変身 カフカ
「一体この話はなんだったのか?」
この本を読み終わって最初に感じたことはこれだった。
主人公 グレーゴル・ザムザはある朝起きたら巨大な虫になっていた。新鮮な食べ物は不味く感じ、腐った食べ物を美味しいと感じる。ムカデにも似たその姿で歩いた後には不思議な液体。

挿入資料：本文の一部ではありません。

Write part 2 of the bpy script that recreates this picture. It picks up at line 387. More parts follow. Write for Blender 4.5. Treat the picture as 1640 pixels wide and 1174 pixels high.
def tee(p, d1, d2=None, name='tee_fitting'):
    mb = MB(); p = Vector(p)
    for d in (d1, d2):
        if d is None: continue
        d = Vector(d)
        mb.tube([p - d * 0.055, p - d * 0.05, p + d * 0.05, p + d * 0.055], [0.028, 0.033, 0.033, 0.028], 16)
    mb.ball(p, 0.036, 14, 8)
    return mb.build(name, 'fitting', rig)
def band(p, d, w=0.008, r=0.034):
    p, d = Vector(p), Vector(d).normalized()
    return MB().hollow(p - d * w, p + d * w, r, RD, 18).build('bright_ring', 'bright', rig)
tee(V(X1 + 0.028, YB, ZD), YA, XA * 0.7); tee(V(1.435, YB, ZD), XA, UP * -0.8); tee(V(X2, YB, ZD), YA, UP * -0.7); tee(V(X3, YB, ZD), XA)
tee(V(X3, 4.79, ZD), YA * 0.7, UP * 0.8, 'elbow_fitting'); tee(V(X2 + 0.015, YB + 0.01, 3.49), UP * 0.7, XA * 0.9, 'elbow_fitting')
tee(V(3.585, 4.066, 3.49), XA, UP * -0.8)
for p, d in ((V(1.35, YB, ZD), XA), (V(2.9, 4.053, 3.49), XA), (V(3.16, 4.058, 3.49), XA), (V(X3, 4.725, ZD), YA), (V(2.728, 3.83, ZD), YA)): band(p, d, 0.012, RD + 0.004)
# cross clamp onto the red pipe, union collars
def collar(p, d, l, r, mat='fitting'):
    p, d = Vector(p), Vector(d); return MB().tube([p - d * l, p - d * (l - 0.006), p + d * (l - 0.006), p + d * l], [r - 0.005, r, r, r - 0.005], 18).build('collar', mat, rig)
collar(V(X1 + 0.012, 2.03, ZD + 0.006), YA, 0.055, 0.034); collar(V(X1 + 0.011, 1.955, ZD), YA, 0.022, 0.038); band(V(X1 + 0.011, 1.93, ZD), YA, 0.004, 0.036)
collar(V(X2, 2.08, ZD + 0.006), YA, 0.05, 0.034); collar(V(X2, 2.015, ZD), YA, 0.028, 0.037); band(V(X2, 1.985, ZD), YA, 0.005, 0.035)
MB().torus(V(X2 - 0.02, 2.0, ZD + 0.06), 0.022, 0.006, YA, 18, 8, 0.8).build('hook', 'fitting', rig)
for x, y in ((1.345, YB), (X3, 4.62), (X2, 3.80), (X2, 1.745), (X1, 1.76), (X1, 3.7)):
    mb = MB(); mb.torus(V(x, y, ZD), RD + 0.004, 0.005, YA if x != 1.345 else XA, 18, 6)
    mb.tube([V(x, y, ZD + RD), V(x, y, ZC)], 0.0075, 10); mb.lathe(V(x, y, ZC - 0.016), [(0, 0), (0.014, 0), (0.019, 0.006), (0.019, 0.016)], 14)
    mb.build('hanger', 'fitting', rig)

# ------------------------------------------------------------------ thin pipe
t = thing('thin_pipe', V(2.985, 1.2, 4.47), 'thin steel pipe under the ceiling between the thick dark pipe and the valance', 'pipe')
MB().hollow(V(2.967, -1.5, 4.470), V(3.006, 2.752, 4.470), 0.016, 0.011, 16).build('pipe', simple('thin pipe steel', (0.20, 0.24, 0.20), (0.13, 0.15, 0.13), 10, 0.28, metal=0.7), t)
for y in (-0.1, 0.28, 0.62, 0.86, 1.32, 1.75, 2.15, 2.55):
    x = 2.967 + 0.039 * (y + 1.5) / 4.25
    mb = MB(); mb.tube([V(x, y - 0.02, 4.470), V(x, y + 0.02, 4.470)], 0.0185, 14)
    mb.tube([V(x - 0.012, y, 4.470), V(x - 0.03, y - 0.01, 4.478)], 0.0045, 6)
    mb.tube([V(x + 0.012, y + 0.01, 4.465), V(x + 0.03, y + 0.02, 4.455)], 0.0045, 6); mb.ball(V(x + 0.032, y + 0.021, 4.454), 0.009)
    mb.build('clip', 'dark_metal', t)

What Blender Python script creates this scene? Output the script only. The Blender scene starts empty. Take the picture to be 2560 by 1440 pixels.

物語の中で何故彼がこのような姿になってしまったのかは一切説明されていない。
彼は何か罪を犯したというのだろうか?
物語の中で描かれていた変身前の彼は、家庭を支える青年で彼がいないと家庭が成り立たないと言っても過言ではない一家の大黒柱であった。
社畜という言葉がよく似合う、家庭と会社の板挟み。
来る日も来る日も仕事に追われている。
もしかしたら、神はそんな彼を救うために虫に変えてしまったのかもしれない。
もし自分が虫に変わったら。
想像も出来ないが、おそらくここまで冷静にはなれない。
逆に彼が冷静すぎるのだろうか?
絶望を全くしていないとまでは言わないが、その運命を受け入れているようにさえ感じる。
変身した彼は人間に戻ることなくこの世を去る。
去った後、家族は人として成長している。
自我を強く持ち、自ら考えることが出来るようになっている。
皮肉なことだ。
実に皮肉だ。
変身。
これはグレーゴルが虫に変身したことだけでなく家族の変身の意味も含んでいるのかもしれない。
それはカフカだけが知るところだ。